Menurut Abdul Qohar, penugasannya baru belakangan setelah mereka, perusahaan swasta itu, melakukan rapat empat kali untuk ditunjuk sebagai importir gula. 

PT PPI selanjutnya membuat perjanjian dengan delapan perusahaan tersebut untuk mengolah GKM dan diterbitkanlah persetujuan impor gula kepada perusahaan-perusahaan tersebut oleh Kementerian Perdagangan. Padahal, yang boleh diimpor secara langsung adalah GKP dan yang boleh mengimpor adalah BUMN.

Satu hal lagi, delapan perusahaan gula itu hanya memiliki izin industri sebagai produsen gula rafinasi.

Pada 7 Juni 2016, tersangka Tom Lembong juga memberikan izin persetujuan impor GKM kepada PT KTM sebanyak 110 ribu ton.

Terhadap hasil pengolahan gula tersebut, PT PPI seolah-olah membelinya. Padahal, gula tersebut dijual oleh perusahaan swasta ke pasaran melalui distributor terafliasi dengan harga Rp16.000 per kilogram. Itu berarti lebih tinggi daripada HET saat itu yang sebesar Rp13.000 per kilogram.

Selain itu, PT PPI mendapatkan fee dari delapan perusahaan tersebut sebesar Rp105 per kilogram.

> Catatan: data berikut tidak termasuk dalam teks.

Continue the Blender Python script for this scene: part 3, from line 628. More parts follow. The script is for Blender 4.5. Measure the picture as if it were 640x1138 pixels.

"Dengan adanya penerbitan persetujuan impor GKM menjadi gula GKP oleh Menteri Perdagangan saat itu, Saudara TTL selaku tersangka, kepada para tersangka yang merupakan pihak swasta, menyebabkan tujuan stabilisasi harga dan pemenuhan stok gula nasional dengan cara operasi pasar pada masyarakat tidak tercapai," katanya.